LUGGAGE WATCH, DAY 2! Still no sign of luggage, sadly. So today Professor Rodbell and i browsed the market to find boots and other goodies for me to rent, then we went to another mountaineering store so could buy other esentials.
In other news, today we visited Yunguy. The breath taking views of Huascaran, one of the western hemispheres tallest peaks, were overshaddowed by the tragedy that occured in 1970.
In our free time we roamed the markets, scouting out local delights.On our way back from the market a group of kids saw our recently bought soccer ball, so we juggled and passed for a while.
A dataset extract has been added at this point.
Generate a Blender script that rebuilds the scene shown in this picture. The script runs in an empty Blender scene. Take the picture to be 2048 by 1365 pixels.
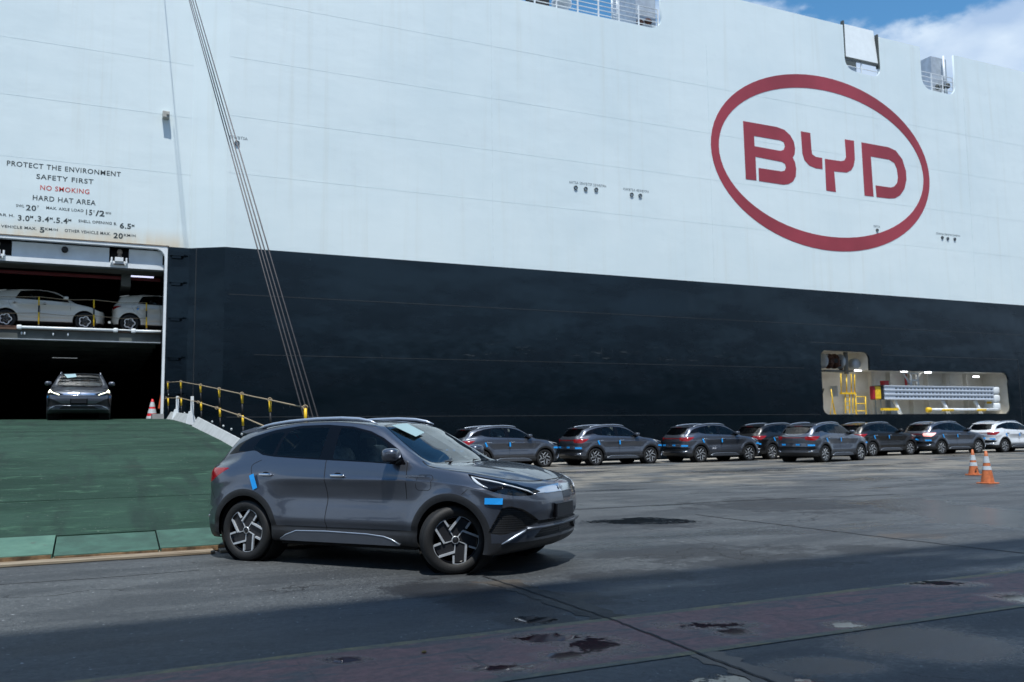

They seemed please to see gringos with some soccer sense.
Today is our last day in Huaraz before our first field expedition, so i hope we eat somewhere especailly good.
-Tim

Today at Yungay there was a sense of amazement towards the mountains that towered over us and made it somewhat hard to remember that we were walking on the graves of thousands of people. The only clear evidence of the destruction that occurred was the remains of a church and a mangled bus. Besides this, seeing the third tallest mountain in the western hemisphere was spectacular. The afternoon was also a great experience. A few of us explored Huaras some more, and played a little fubol with some local kids.
-Eric
Today we traveled to Yungay to observe the devastation caused by the 1970 debris flow. The entirety of the village was covered by the debris, with the exception of very few vehicles and buildings which were exposed but nearly completely destroyed. It was incredible to see massive boulders weighing several tons strewn across the scene over a distance farther than I could see, and to think that during the flow these boulders had been traveling at hundreds of kilometers per hour, destroying everything in their path . We were also lucky enough to hear a first person account of the incident from a survivor. His story made the reality of the event ever more clear, and also summarized the overall mood of the trip: captivating, yet simultaneously frightening and depressing.